The first item on the Planning Commission’s agenda was the rules of procedure and decorum, and rescinding Planning Commission Resolution No. 23-47, and since the re-election of Kraig Hill as chair and John Mazza as vice chair on Nov. 30, the Planning Commission continues to debate over the position of chair and vice chair.

Commissioners expressed their concerns, saying the arguments and discussions have wasted staff and community time. 

On Nov. 30, the commission voted on the motion to strike section 2.I.B.2, which stated, “No Commissioner shall be elected as either Chair or Vice Chair if he or she served as Chair in the four months immediately preceding the election.” The rules of procedure and decorum have been updated to remove that language and subsequent rules have been renumbered.

The item failed with a 3-2 vote.

The commission moved on to Extension of Coastal Development Permit No. 16-024, Site Plan Review No. 18-027 and Demolition Permit No. 19-022. The request is to extend the Planning Commission’s approval to demolish the existing foundation, swimming pool, and spa; abandon the existing onsite wastewater treatment system (OWTS); and construct a new 11,170 square foot, one-story, single-family residence, including an attached four-car garage and 992 square foot basement, swimming pool and spa, fire department turnaround and driveway improvements, retaining walls, grading, decks, open-air trellises, two water tanks, hardscaping and landscaping, and install a new OWTS, including a site plan review for remedial grading to remediate slope failure due to failed drainage devices.

The commission motioned to approve the item.
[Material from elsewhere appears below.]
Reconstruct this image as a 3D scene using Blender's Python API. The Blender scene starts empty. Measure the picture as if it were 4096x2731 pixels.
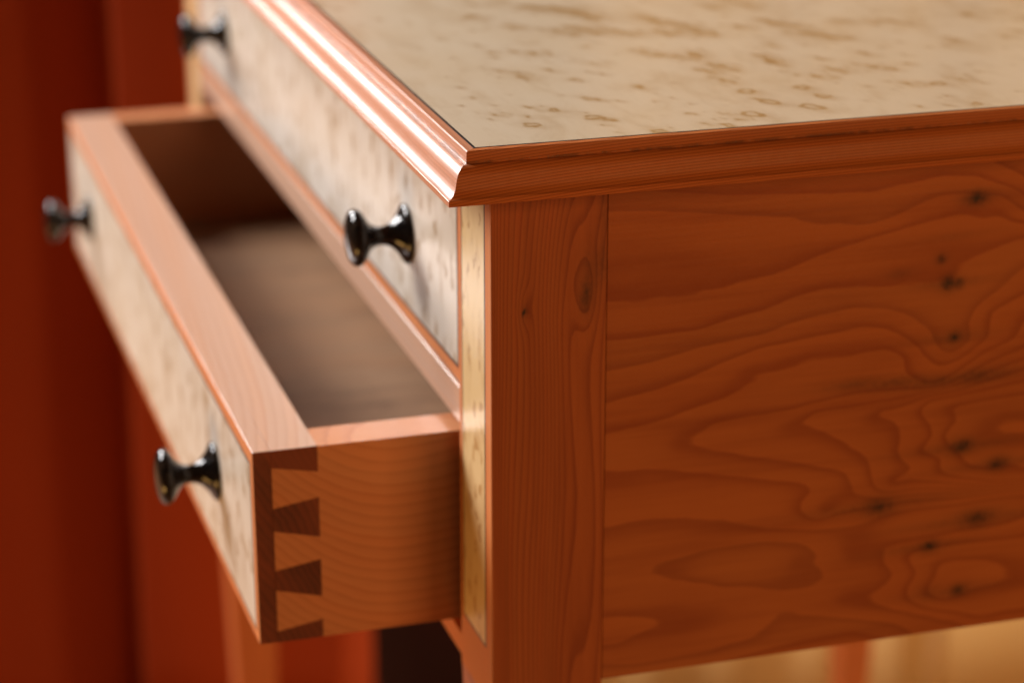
import bpy, bmesh, math, random
import numpy as np
from mathutils import Vector, Matrix

# ------------------------------------------------------------------ scene, camera, light
SC = bpy.context.scene
COL = SC.collection
U = 0.01                                   # all modelling numbers are centimetres
FLOOR = -84.0                              # floor height below the underside of the top

CAM = np.array([89.792, -26.309, 26.4901]); RX, RZ = 1.2308, 1.2767
cd = bpy.data.cameras.new('camera'); cam = bpy.data.objects.new('camera', cd); COL.objects.link(cam)
cam.location = Vector(CAM) * U
cam.rotation_euler = (RX, 0, RZ)
cd.sensor_width = 36.0
cd.lens = 9639.66 / 4096 * 36.0
cd.clip_start = 0.05; cd.clip_end = 60
FWD = np.array([-math.sin(RZ) * math.sin(RX), math.cos(RZ) * math.sin(RX), -math.cos(RX)])
FOCUS = float(np.dot(np.array([1.6, -1.6, 1.2]) - CAM, FWD))
cd.dof.use_dof = True
cd.dof.focus_distance = FOCUS * U
cd.dof.aperture_fstop = 5.2
cd.dof.aperture_blades = 9
SC.camera = cam

world = bpy.data.worlds.new('World'); SC.world = world; world.use_nodes = True
wn = world.node_tree.nodes; wn['Background'].inputs['Color'].default_value = (0.60, 0.33, 0.18, 1)
wn['Background'].inputs['Strength'].default_value = 0.10


def area_light(name, loc, target, sx, sy, power, color, spread=180):
    l = bpy.data.lights.new(name, 'AREA'); l.shape = 'RECTANGLE'; l.size = sx; l.size_y = sy
    l.energy = power; l.color = color; l.spread = math.radians(spread)
    o = bpy.data.objects.new(name, l); COL.objects.link(o)
    o.location = loc
    o.rotation_euler = (Vector(target) - Vector(loc)).to_track_quat('-Z', 'Y').to_euler()
    return o


# cool daylight from two tall window lights in front-left of the table, added warm fills low in front, behind the camera and behind the table
area_light('window_light', (-2.05, -0.74, 0.92), (-0.2, 0, 0), 0.62, 1.15, 72, (1.0, 0.965, 0.955))
area_light('window_light', (-1.60, -1.55, 1.10), (-0.2, 0, 0), 0.50, 1.0, 72, (1.0, 0.965, 0.955))
area_light('fill_light', (-0.22, -0.85, -0.62), (-0.36, 0.0, -0.47), 0.7, 0.20, 1.9, (1.0, 0.52, 0.14), 75)  # added fill, stands in for warm bounce off the floor
area_light('fill_light', (2.3, 0.9, 0.7), (0, 0.2, -0.1), 0.9, 0.9, 24, (1.0, 0.50, 0.18))  # added warm fill for the shaded side panel
area_light('fill_light', (-0.25, 1.75, 0.1), (-0.95, 0.55, -0.45), 0.5, 0.5, 29, (1.0, 0.80, 0.52))  # added fill that brightens the cream curtain

SC.view_settings.view_transform = 'Standard'; SC.view_settings.look = 'None'
SC.view_settings.exposure = 0.0; SC.view_settings.gamma = 1.0
SC.render.engine = 'CYCLES'


# ------------------------------------------------------------------ helpers
def tag(o, label=None, cat=None, kind=None, group=None):
    if label: o['label'] = label
    if cat: o['category'] = cat
    if kind: o['kind'] = kind
    if group: o['group'] = group
    return o


def empty(name, loc, parent=None, rot=None):
    o = bpy.data.objects.new(name, None); COL.objects.link(o)
    o.location = Vector(loc) * U; o.empty_display_size = 0.05
    if rot: o.rotation_euler = rot
    if parent: o.parent = parent
    return o


def mesh_obj(name, verts, faces, mat, parent=None, attrs=None, smooth=False, off=(0, 0, 0), mats=None, midx=None, sharp=None):
    """verts in cm in the frame of `off`'s owner; object origin sits at -off of the parent"""
    me = bpy.data.meshes.new(name)
    v = np.asarray(verts, dtype=float)
    me.from_pydata((v * U).tolist(), [], [list(map(int, f)) for f in faces])
    for m in (mats or [mat]): me.materials.append(m)
    if midx is not None: me.polygons.foreach_set('material_index', np.asarray(midx, dtype=np.int32))
    bm = bmesh.new(); bm.from_mesh(me); bmesh.ops.recalc_face_normals(bm, faces=bm.faces); bm.to_mesh(me); bm.free()
    for k, f in (attrs or {}).items():
        a = me.attributes.new(k, 'FLOAT', 'POINT')
        co = np.zeros(len(me.vertices) * 3); me.vertices.foreach_get('co', co); co = co.reshape(-1, 3) / U
        a.data.foreach_set('value', np.asarray(f(co), dtype=np.float32) * np.ones(len(co), dtype=np.float32))
    if smooth:
        me.shade_smooth()
        if sharp: me.set_sharp_from_angle(angle=math.radians(sharp))
    o = bpy.data.objects.new(name, me); COL.objects.link(o)
    if parent: o.parent = parent
    o.location = Vector(off) * U
    return o


def axis_pts(lo, hi, n, r):
    inner = np.linspace(lo + r, hi - r, max(2, n + 1)) if not hasattr(n, '__len__') else np.asarray(n)
    if r <= 0: return inner
    return np.concatenate([[lo, lo + .3 * r], inner, [hi - .3 * r, hi]])


def rbox_geo(lo, hi, n=(1, 1, 1), r=0.03):
    """rounded box on a regular surface grid, so attributes can vary over it"""
    lo = np.array(lo, float); hi = np.array(hi, float)
    A = [axis_pts(lo[i], hi[i], n[i], r) for i in range(3)]
    N = [len(a) for a in A]
    idx = {}; verts = []; faces = []

    def vid(i, j, k):
        key = (i, j, k)
        if key not in idx:
            idx[key] = len(verts); verts.append((A[0][i], A[1][j], A[2][k]))
        return idx[key]
    for ax in range(3):
        b, c = [(1, 2), (0, 2), (0, 1)][ax]
        for side in (0, N[ax] - 1):
            for p in range(N[b] - 1):
                for q in range(N[c] - 1):
                    f = []
                    for (dp, dq) in ((0, 0), (1, 0), (1, 1), (0, 1)):
                        t = [0, 0, 0]; t[ax] = side; t[b] = p + dp; t[c] = q + dq
                        f.append(vid(*t))
                    faces.append(f)
    v = np.array(verts)
    if r > 0:
        q = np.clip(v, lo + r, hi - r); d = v - q; L = np.linalg.norm(d, axis=1, keepdims=True)
        v = np.where(L > 1e-9, q + d / np.maximum(L, 1e-9) * r, v)
    return v, faces


def rbox(name, lo, hi, mat, parent, ring=None, n=(1, 1, 1), r=0.03, off=(0, 0, 0), smooth=True, extra=None, end_mat=None, end_axis=0):
    v, f = rbox_geo(lo, hi, n, r)
    if r <= 0: smooth = False
    at = {'ring': ring} if ring else {}
    at.update(extra or {})
    if end_mat:
        vv = v[np.array(f)]
        cen = vv.mean(1)[:, end_axis]
        mi = ((cen < lo[end_axis] + r * .5) | (cen > hi[end_axis] - r * .5)).astype(int)
        o = mesh_obj(name, v, f, mat, parent, at, smooth, off, [mat, end_mat], mi)
    else:
        o = mesh_obj(name, v, f, mat, parent, at, smooth, off)
    if r > 0:            # exact normals of the rounded arris, so the flats stay flat
        d = v - np.clip(v, np.array(lo, float) + r, np.array(hi, float) - r)
        o.data.normals_split_custom_set_from_vertices((d / np.linalg.norm(d, axis=1, keepdims=True)).tolist())
    return o


def prism(name, poly, x0, x1, axis, mat, parent, ring=None, off=(0, 0, 0), bevel=0.012):
    """polygon (2 coords) extruded along axis 0 (poly in y,z) or 1 (poly in x,z)"""
    vs = []
    for x in (x0, x1):
        for (a, b) in poly:
            vs.append((x, a, b) if axis == 0 else (a, x, b))
    n = len(poly)
    fs = [list(range(n))[::-1], list(range(n, 2 * n))] + [[i, (i + 1) % n, n + (i + 1) % n, n + i] for i in range(n)]
    return mesh_obj(name, vs, fs, mat, parent, {'ring': ring} if ring else None, False, off)


# ------------------------------------------------------------------ projection helpers used to read wood figure off the panel
def ray(px, py):
    cz, sz, cx, sx = math.cos(RZ), math.sin(RZ), math.cos(RX), math.sin(RX)
    Rm = np.array([[cz, -sz, 0], [sz, cz, 0], [0, 0, 1]]) @ np.array([[1, 0, 0], [0, cx, -sx], [0, sx, cx]])
    return Rm @ np.array([(px - 2048) / 9639.66, -(py - 1365.5) / 9639.66, -1])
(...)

The item carried with a 4-1 vote. 

The commission moved on to The Nobu Ryokan Motel and Malibu Tidepool Health Club Project. 

The Ryokan Project consists of a General Plan, Zoning Map and Local Coastal Program mapping amendments from Community Commercial to Community Visitor-Serving-Two for the existing Ryokan Hotel (22752 PCH) and Tide Pool (22762 PCH), a coastal development permit and conditional use permit for the conversion of the existing non-conforming use (motel and adjacent private gym and pool) to a bed and breakfast inn, the sale of alcohol for onsite consumption, and a lot tie for the two lots to operate conjunctively and conversion of office space in the Tide Pool building into a new guest suite for the properties located at 22752 and 22762 Pacific Coast Highway. 
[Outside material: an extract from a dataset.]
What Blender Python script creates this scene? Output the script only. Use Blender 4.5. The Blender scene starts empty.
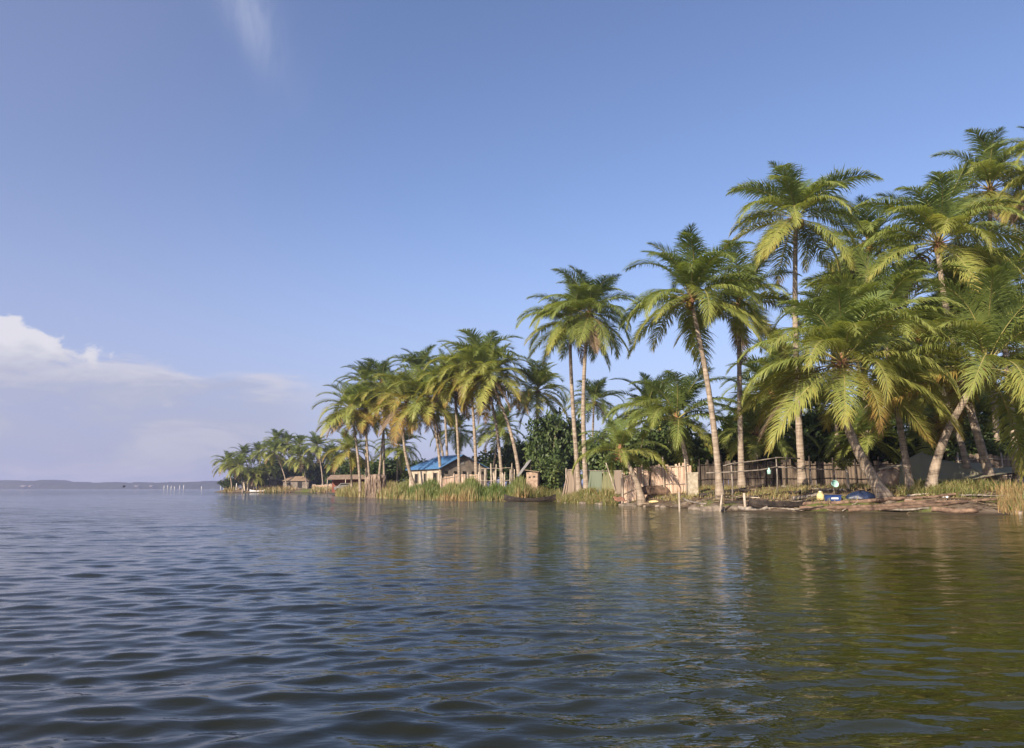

Hill and Mazza said they were both contacted by the same person complaining about the noise. 

“There’s already too much noise coming from the pool area where nobody goes in the pool,” Commissioner Skylar Peak asked. “So there’s no specific, but there’s too much noise coming from the pool area?” 

Mazza continued to compare the Ryokan Project with the Malibu Inn Motel project. Concerns of parking was discussed and Hill said the amount of parking spots for each room was insufficient.
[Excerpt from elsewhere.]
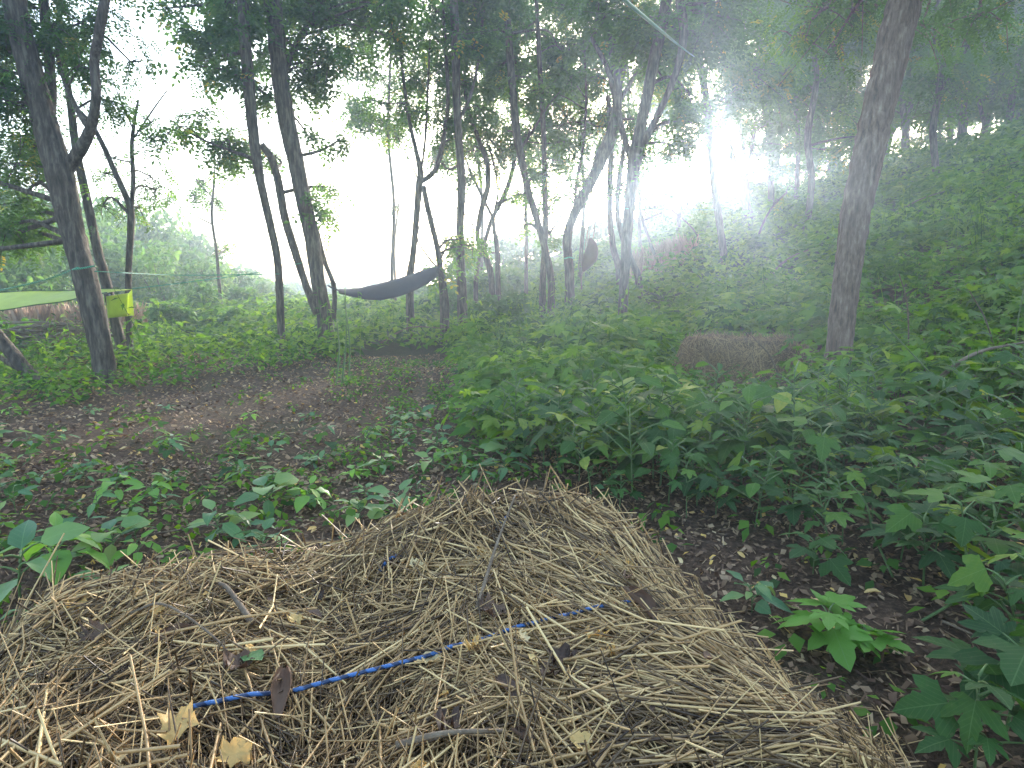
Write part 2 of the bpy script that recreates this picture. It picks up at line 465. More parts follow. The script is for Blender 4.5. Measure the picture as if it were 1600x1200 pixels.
LEAF_BUDGET = 0
DENS = 2.9
def tree(label, stems, clumps, Y, name='tree', group=None, cat='tree', bark=None, dens=1.0, leaf=.19, spread=.5, lean_y=0.0, base_z=True, taper_top=.6):
    """stems: lists of (px, py, width px[, depth offset]); the first is the trunk"""
    global LEAF_BUDGET
    bark = bark or M_bark
    skel = []
    first = stems[0][0]
    bp = at(first[0], first[1], Y)
    bz = float(ter(bp[0], bp[1])) if base_z else bp[2]
    root = empty(name, (bp[0], bp[1], bz), label=label, category=cat)
    if group: root['group'] = group
    off = np.array([bp[0], bp[1], bz])
    for k, st in enumerate(stems):
        pts, rad = [], []
        for q in st:
            dy = q[3] if len(q) > 3 else 0
            p = at(q[0], q[1], Y + dy)
            pts.append(p); rad.append(q[2] * .5 * (Y + dy) / FPX)
        pts = np.array(pts); rad = np.array(rad) * .94 * math.cos(math.atan(abs(first[0] - 800) / FPX)) ** .9
        if k == 0 and base_z:
            if pts[0][2] > bz - .02 or True:
                g = pts[0].copy(); g[2] = bz - .12
                if pts[0][2] - .05 > g[2]:
                    pts = np.vstack([g, pts]); rad = np.concatenate([[rad[0] * 1.12], rad])
                else: pts[0] = g; rad[0] *= 1.12
        n = max(8, int(len(pts) * 7))
        P = catmull(pts, n)
        rr = np.interp(np.linspace(0, len(pts) - 1, n), np.arange(len(pts)), rad)
        P[1:-1] += rng.normal(0, .012, (n - 2, 3)) * rr[1:-1, None] * 5 * .4
        sides = 12 if rr.max() > .06 else 8
        V, F = tube(P, rr, sides, .06)
        link('trunk' if k == 0 else 'limb', mesh_np('trunk', V - off, F, bark, smooth=True), root)
        skel.append(np.column_stack([P, rr]))
    SK = np.vstack(skel)
    cs, rs, ns, tw = [], [], [], []
    for c in clumps:
        px, py, rp = c[:3]
        dy = c[3] if len(c) > 3 else rng.uniform(-.1, 1.6) * spread * 1.6
        yy = Y + dy
        cc = at(px, py, yy); r = rp * yy / FPX
        # fill the clump's depth with two or three sub-clumps
        m = 2 if rp > 45 else 1
        for q in range(m):
            o = rng.normal(size=3) * r * .35
            cs.append(cc + o); rs.append(r * (.85 if m > 1 else 1)); ns.append(int((.55 if py < -70 else 1) * dens * (DENS if Y > 9 else 2.7) * rp * rp / (m * 48) * (Y / 8) ** .6) + 12)
            tgt = cc + o
            d = np.linalg.norm(SK[:, :3] - tgt, axis=1) + 1.2 * np.maximum(0, SK[:, 2] - tgt[2] + .15)
            j = int(d.argmin()); a = SK[j, :3]; ra = min(SK[j, 3] * .5, .03)
            mid = (a + tgt) / 2 + rng.normal(size=3) * .08 * np.linalg.norm(tgt - a) + np.array([0, 0, .06])
            tw.append(tube(catmull([a, mid, tgt], 7), np.linspace(ra, .009, 7), 5, cap=False))
    if cs:
        Lp, Tp = crown_leaves(cs, rs, ns, leaf=leaf * (1.2 if Y > 8 else 1.0), far=Y > 7.9)
        V, F, T = join(Lp); LEAF_BUDGET += len(F)
        link('crown', mesh_np('crown', V - off, F, M_crown, T), root, kind='stuff')
        V, F, T = join(tw + Tp)
        link('twigs', mesh_np('twigs', V - off, F, bark), root, kind='stuff')
    return root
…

“If you start with 17 rooms, times two, that’s 34 spaces, with six employees, that’s still 40 spaces, and yet they only have 26,” Hill said. “We’re substantially under-parked for the range of uses that we’re talking about here. I find that problematic.”

Alcohol usage was also a concern to some commissioners.

“I think the best solution is to make it a CV1 and allow them to operate legally and in a coordinated way but not expand the intensity use,” Hill said. 

Hill introduced a substitute motion, with a condition stated: the swimming pool should only be used by guests of the facility; all lights must be turned off no later than 10 p.m., and all parking for staff must be provided on site. 

The commission approved the project with a 3-2 vote.

The commission addressed the proposed 2024 calendar and planning commission meetings. The calendar was approved 4-1 vote. 

The commission addressed the Coastal Development Permit Amendment No. 20-068 Site Plan Review No. 21-009, and Demolition Permit No. 20-028 – An application to demolish an existing single-family residence and construct a new single-family residence, second unit and associated development. Peak recused himself from hearing and voting on the item. 

After the concerns about slopes, heights, and, view corridor, the commission denied the Coastal Development Permit Amendment No. 20-068. Motion failed by a 2-2 vote. 

The commission motioned to direct the applicant to bring back the project with adjustments. Applicant Don Schmitz said they would not be able to redo the project with adjustments; they would have to redo the entire house. 

The commission directed staff to bring back a resolution of denial. Assistant City Attorney Pat Donegan asked Mazza what the findings were that were the reason for denial, and Mazza did not answer what was the reason for denial; he just motioned to deny the project.

“I don’t have to do anything, I could make a motion and they can loose,” Mazza said. “I’ll make a finding that I do not have the information to be able to vote for this project on any level.”

The commission motioned to deny the project, motion carrying with a 2-1 vote with Commissioner Drew Leonard abstaining. 

The meeting was adjourned in memory and honor of Lyon Herron.